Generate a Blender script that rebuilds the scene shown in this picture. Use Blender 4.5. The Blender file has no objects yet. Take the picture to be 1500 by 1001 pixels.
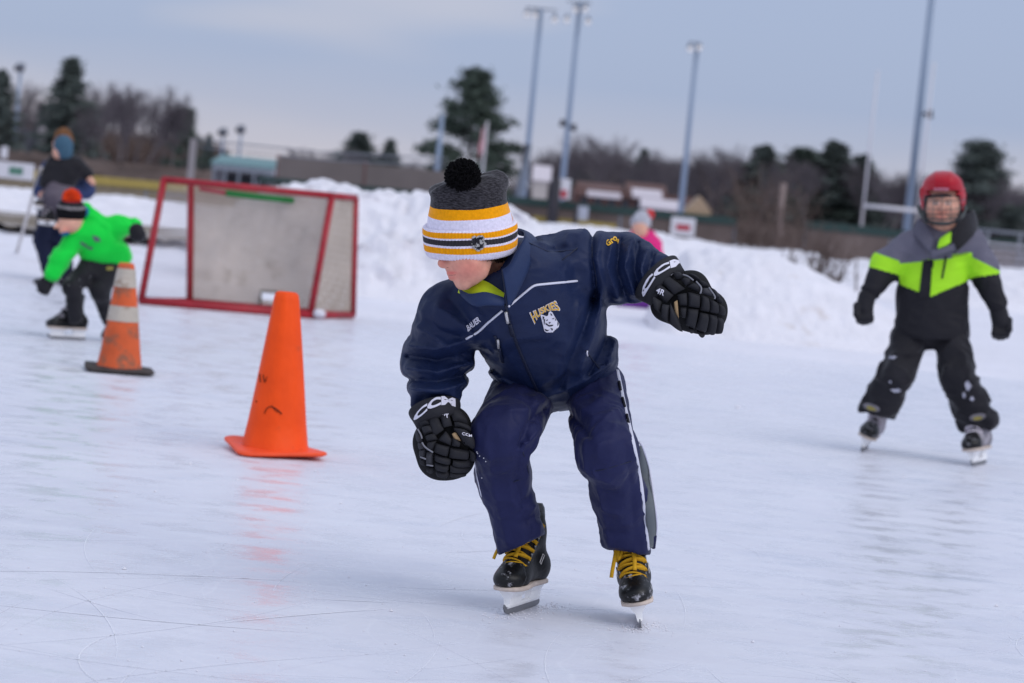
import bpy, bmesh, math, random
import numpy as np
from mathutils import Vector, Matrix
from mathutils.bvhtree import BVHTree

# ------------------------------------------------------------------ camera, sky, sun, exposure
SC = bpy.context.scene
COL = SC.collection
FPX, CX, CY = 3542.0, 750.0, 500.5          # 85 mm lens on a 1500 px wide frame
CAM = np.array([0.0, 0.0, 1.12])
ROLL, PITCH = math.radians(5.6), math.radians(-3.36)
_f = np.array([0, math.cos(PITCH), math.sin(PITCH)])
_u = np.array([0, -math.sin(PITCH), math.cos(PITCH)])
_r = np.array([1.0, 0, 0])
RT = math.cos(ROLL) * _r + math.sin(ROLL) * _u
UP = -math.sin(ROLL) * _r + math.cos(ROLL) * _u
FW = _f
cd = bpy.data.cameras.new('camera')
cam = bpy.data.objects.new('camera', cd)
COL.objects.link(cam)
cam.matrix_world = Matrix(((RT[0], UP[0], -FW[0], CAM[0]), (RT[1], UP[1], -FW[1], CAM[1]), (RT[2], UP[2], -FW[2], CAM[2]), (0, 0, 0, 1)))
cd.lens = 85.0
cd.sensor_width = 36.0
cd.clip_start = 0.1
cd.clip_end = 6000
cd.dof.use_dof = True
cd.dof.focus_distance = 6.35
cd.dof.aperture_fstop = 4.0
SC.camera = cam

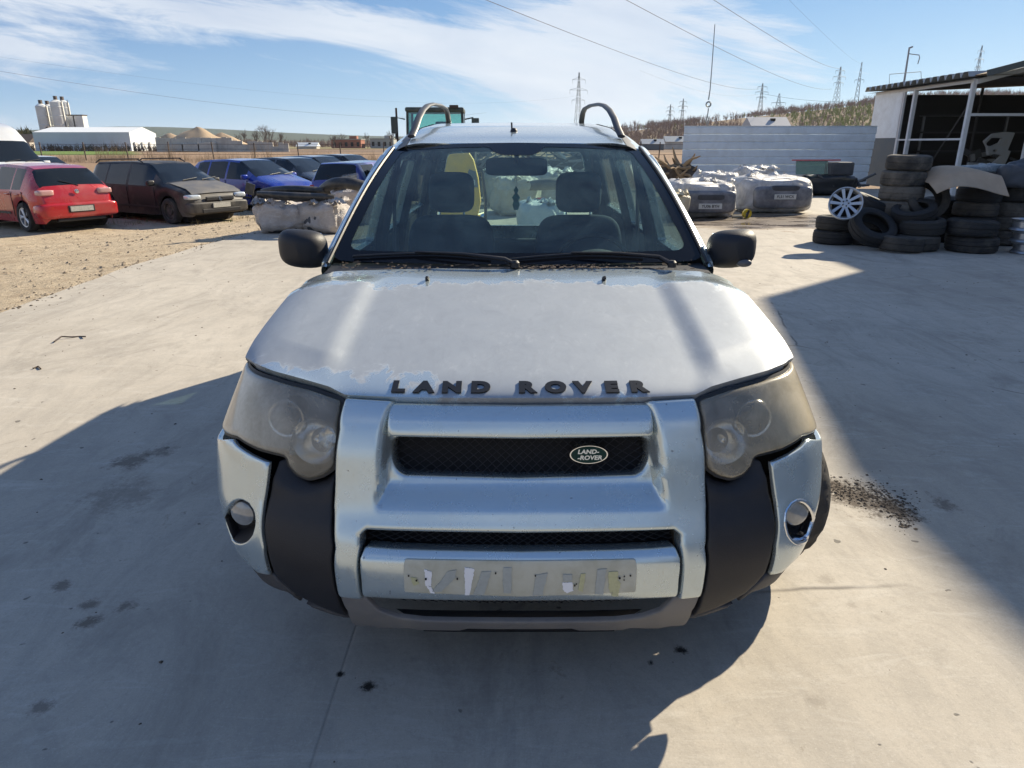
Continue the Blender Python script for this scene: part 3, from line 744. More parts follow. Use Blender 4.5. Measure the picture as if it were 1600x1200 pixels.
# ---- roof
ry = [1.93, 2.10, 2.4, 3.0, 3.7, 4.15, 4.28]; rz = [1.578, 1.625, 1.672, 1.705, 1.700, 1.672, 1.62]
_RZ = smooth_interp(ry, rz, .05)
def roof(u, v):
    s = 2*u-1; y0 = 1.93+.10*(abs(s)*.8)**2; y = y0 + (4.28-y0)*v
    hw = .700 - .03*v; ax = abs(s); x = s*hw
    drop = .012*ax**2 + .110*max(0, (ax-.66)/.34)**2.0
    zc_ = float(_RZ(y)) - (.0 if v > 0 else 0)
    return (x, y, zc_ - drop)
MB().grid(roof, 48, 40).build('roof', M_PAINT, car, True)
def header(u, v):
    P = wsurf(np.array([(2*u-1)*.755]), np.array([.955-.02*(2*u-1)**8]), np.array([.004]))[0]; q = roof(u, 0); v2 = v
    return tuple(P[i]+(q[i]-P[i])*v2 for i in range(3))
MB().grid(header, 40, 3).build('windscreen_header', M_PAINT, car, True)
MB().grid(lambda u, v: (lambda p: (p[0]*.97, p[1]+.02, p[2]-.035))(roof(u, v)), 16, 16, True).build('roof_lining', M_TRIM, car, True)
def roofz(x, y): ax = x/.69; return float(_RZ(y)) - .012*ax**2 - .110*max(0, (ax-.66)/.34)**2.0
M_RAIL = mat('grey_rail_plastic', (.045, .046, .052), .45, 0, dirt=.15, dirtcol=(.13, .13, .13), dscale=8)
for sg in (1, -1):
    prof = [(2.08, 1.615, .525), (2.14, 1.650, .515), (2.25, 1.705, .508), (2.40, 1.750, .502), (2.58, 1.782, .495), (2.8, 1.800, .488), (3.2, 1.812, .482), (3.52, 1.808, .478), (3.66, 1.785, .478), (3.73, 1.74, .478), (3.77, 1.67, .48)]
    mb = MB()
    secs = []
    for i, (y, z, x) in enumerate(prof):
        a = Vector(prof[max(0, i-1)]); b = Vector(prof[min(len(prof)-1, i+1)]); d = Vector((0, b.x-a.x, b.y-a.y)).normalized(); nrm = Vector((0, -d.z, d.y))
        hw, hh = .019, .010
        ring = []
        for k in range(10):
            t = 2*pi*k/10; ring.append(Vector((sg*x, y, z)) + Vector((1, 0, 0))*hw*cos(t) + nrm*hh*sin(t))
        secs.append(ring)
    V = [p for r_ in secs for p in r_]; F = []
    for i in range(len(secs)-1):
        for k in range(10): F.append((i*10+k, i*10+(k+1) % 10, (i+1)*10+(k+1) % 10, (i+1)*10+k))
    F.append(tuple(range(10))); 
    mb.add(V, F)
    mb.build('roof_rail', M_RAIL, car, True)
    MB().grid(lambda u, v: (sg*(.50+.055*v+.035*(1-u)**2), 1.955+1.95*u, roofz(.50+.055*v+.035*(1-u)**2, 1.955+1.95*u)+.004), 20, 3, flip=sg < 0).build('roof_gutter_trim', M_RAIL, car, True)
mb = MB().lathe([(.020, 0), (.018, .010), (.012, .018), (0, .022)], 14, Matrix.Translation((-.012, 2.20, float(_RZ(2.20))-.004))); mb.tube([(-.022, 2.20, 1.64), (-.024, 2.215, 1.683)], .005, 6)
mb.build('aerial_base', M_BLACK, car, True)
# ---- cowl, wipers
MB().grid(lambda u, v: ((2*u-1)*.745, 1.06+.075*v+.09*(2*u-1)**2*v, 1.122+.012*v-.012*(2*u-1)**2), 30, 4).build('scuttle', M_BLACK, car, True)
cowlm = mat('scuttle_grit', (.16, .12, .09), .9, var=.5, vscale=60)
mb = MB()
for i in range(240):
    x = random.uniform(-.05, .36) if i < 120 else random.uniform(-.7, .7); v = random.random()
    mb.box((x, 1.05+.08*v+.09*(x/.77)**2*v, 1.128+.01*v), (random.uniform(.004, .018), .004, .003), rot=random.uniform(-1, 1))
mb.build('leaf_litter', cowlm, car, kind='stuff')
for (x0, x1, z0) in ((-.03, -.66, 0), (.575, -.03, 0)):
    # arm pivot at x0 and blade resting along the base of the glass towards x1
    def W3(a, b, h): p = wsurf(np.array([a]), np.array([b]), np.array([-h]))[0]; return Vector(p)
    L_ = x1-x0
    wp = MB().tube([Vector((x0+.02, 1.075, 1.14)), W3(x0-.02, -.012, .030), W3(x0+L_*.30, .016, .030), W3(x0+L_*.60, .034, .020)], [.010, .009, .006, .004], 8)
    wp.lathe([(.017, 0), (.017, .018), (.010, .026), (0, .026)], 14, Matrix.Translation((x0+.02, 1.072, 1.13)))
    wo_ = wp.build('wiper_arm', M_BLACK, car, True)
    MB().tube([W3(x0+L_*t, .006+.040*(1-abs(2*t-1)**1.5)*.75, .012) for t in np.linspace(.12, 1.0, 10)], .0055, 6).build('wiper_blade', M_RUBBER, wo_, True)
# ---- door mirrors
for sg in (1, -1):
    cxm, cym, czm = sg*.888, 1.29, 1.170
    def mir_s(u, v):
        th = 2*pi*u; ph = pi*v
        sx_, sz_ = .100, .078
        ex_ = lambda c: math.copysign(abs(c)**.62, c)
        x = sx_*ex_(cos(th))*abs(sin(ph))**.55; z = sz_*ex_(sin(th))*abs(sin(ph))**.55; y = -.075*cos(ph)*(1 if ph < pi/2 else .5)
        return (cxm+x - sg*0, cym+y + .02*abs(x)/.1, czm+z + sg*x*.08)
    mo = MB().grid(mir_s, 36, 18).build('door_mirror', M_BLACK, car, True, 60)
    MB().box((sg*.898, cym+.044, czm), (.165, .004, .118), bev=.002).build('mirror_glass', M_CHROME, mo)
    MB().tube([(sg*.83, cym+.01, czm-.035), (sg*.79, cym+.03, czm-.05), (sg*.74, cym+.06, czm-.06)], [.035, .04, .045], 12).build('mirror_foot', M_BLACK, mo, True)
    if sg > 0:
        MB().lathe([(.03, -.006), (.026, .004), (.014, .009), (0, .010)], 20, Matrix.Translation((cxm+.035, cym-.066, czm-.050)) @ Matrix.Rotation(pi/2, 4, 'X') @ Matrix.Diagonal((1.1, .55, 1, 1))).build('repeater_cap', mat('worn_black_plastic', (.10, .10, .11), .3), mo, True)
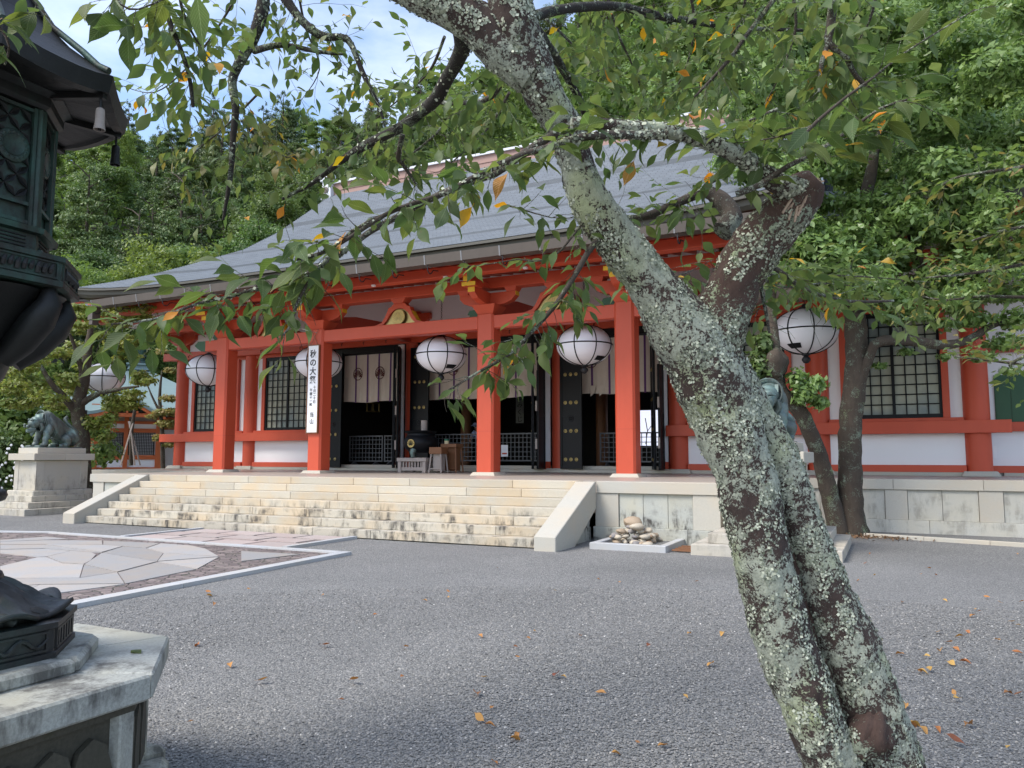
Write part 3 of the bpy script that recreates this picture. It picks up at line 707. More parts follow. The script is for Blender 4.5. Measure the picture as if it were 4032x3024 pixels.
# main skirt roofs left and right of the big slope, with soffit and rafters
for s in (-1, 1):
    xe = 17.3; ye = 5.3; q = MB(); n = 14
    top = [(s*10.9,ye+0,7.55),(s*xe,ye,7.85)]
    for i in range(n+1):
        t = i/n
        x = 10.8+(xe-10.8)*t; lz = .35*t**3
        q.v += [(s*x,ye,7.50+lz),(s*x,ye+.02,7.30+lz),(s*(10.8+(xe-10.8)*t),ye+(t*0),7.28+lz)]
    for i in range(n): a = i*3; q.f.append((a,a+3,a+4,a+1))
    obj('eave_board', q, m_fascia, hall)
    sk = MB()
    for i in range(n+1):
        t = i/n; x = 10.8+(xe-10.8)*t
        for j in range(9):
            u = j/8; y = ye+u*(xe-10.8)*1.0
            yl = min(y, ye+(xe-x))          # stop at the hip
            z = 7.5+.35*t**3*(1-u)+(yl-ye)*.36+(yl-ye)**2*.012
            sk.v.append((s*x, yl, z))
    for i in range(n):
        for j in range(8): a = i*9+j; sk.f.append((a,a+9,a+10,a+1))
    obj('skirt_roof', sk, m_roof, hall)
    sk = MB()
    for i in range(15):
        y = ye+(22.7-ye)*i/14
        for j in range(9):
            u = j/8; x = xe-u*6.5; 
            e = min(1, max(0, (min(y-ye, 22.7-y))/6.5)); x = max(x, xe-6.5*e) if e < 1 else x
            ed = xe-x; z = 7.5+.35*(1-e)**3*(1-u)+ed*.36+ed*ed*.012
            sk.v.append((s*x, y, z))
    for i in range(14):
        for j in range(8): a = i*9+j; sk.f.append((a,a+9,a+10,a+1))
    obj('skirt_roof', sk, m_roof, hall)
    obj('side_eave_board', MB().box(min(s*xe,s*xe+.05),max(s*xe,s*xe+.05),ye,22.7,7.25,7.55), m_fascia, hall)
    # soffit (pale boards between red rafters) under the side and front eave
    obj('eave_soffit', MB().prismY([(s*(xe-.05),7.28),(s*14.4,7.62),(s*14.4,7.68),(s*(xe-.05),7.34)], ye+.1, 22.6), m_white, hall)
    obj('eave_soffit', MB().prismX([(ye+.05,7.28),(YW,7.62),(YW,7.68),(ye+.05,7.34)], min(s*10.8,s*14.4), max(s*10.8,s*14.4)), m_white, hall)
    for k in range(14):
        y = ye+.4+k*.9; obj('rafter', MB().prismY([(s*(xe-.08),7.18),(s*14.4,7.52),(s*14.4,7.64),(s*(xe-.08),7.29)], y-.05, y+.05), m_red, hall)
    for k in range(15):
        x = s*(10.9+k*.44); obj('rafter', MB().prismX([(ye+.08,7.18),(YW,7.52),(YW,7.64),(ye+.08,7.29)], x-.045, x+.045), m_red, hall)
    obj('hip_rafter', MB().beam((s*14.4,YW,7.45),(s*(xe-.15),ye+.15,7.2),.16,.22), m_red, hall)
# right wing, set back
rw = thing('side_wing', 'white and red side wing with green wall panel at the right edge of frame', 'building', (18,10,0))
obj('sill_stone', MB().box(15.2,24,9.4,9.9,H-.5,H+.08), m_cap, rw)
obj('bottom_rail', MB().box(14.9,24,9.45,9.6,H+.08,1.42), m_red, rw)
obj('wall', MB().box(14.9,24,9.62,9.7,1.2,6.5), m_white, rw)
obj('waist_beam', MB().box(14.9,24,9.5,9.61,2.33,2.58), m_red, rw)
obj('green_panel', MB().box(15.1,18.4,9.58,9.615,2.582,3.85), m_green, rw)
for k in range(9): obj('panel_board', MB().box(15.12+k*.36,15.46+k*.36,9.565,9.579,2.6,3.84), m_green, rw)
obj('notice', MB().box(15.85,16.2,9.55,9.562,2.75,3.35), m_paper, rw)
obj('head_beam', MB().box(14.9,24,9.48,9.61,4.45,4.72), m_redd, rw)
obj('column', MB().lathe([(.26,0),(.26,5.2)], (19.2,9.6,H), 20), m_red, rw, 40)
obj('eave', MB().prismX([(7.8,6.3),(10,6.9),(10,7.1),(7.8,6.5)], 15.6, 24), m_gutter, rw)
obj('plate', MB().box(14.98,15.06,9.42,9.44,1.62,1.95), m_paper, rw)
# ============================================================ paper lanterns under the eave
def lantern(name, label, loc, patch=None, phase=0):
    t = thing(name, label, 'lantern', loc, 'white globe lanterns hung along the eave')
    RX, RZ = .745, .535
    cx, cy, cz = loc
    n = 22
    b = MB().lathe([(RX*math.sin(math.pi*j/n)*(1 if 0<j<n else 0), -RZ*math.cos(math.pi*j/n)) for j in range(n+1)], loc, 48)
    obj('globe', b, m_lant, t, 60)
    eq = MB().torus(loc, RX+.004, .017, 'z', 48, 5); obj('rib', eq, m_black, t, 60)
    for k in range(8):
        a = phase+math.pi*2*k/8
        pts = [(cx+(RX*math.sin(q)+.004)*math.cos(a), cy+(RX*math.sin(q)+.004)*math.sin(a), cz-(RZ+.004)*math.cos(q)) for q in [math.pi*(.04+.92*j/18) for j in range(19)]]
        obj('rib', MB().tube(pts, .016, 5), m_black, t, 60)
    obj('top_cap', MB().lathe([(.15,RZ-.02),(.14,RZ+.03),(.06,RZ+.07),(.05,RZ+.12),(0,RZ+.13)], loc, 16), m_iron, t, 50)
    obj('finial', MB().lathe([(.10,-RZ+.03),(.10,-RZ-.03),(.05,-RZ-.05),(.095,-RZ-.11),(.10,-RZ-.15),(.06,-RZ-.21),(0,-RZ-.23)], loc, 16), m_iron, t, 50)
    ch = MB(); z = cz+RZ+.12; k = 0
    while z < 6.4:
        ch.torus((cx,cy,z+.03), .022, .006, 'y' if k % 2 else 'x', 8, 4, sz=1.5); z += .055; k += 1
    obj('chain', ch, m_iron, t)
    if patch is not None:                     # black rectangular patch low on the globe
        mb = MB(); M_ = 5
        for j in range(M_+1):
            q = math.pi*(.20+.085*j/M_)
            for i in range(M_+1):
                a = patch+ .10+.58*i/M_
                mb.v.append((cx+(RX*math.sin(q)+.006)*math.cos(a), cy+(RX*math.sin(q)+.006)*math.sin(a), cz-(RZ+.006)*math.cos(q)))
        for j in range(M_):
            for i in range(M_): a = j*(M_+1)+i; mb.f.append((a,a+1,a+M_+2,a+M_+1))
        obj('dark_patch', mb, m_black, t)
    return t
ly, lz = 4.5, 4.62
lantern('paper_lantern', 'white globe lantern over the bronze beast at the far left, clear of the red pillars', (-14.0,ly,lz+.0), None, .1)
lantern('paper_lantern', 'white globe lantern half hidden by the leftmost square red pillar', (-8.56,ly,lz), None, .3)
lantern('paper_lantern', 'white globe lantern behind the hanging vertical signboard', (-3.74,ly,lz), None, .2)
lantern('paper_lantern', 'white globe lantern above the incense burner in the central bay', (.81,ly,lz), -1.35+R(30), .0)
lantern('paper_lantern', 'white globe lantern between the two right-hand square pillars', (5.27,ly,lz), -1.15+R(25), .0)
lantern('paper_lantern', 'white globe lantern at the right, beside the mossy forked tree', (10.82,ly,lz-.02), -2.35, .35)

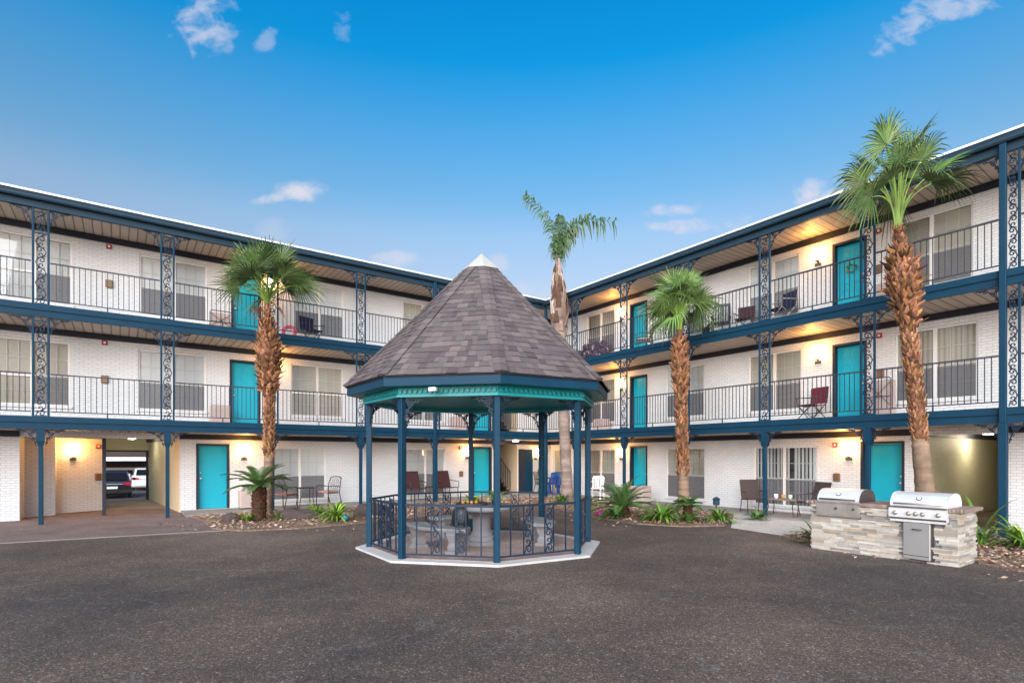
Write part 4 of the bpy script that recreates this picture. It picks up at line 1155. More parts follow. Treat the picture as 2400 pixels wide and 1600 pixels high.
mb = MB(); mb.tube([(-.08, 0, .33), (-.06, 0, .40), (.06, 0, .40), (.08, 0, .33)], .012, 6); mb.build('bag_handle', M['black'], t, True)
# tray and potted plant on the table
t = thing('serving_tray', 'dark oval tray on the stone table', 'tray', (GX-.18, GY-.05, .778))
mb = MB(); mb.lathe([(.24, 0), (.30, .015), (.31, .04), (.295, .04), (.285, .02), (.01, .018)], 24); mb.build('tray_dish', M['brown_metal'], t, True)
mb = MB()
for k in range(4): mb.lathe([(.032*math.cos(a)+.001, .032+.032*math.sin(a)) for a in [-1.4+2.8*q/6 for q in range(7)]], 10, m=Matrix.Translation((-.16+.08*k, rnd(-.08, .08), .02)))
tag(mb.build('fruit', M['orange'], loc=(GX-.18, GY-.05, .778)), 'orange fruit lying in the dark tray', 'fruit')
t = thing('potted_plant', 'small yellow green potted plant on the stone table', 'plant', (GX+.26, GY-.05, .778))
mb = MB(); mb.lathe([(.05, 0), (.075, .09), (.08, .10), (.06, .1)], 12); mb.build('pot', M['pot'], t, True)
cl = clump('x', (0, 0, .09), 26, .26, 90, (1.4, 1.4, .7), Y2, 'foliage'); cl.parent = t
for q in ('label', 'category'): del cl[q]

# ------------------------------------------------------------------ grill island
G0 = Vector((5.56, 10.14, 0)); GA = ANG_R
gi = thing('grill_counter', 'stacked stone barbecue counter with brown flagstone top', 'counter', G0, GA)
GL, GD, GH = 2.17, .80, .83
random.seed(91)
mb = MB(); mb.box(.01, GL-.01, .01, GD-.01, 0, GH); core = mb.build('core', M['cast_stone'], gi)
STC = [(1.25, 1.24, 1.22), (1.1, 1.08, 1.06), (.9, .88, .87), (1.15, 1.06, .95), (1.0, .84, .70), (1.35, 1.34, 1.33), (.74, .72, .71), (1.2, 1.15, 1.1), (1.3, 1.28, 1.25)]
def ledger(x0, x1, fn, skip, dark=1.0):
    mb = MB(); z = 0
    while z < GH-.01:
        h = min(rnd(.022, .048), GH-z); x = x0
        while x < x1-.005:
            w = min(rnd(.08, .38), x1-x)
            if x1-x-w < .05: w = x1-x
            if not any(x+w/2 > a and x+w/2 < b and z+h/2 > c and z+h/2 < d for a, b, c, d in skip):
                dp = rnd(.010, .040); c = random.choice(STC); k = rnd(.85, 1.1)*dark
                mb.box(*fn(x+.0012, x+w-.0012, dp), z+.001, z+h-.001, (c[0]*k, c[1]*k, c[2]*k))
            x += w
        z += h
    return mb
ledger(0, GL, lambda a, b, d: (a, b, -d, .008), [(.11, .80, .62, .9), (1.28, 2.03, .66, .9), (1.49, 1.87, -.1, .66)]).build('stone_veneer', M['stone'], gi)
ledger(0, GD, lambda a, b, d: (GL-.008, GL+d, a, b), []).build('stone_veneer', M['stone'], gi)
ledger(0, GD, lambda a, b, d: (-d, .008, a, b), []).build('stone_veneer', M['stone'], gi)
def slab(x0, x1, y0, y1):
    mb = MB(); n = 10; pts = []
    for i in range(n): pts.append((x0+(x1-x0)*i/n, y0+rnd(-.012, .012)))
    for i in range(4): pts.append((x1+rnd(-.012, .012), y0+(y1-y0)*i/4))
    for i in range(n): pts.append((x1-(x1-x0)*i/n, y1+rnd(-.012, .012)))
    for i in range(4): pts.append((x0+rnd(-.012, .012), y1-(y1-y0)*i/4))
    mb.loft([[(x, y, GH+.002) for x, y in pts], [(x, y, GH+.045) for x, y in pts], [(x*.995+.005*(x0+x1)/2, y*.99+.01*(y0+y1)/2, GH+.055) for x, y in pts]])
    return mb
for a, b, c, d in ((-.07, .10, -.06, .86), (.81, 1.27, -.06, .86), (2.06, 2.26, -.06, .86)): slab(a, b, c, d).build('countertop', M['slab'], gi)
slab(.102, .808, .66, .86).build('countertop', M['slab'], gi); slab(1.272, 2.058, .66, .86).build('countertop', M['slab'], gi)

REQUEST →
Repeat exactly the lines from the start of the entries down to the line with "from mathutils.bvhtree import BVHTree", keeping both ends but none of the pictures.

RESULT FOR THIS TASK →
Generate a Blender script that rebuilds the scene shown in this picture. Use Blender 4.5. The Blender file has no objects yet. Take the picture to be 1500 by 1001 pixels.
import bpy, bmesh, math, random
import numpy as np
from mathutils import Vector, Matrix
from mathutils.bvhtree import BVHTree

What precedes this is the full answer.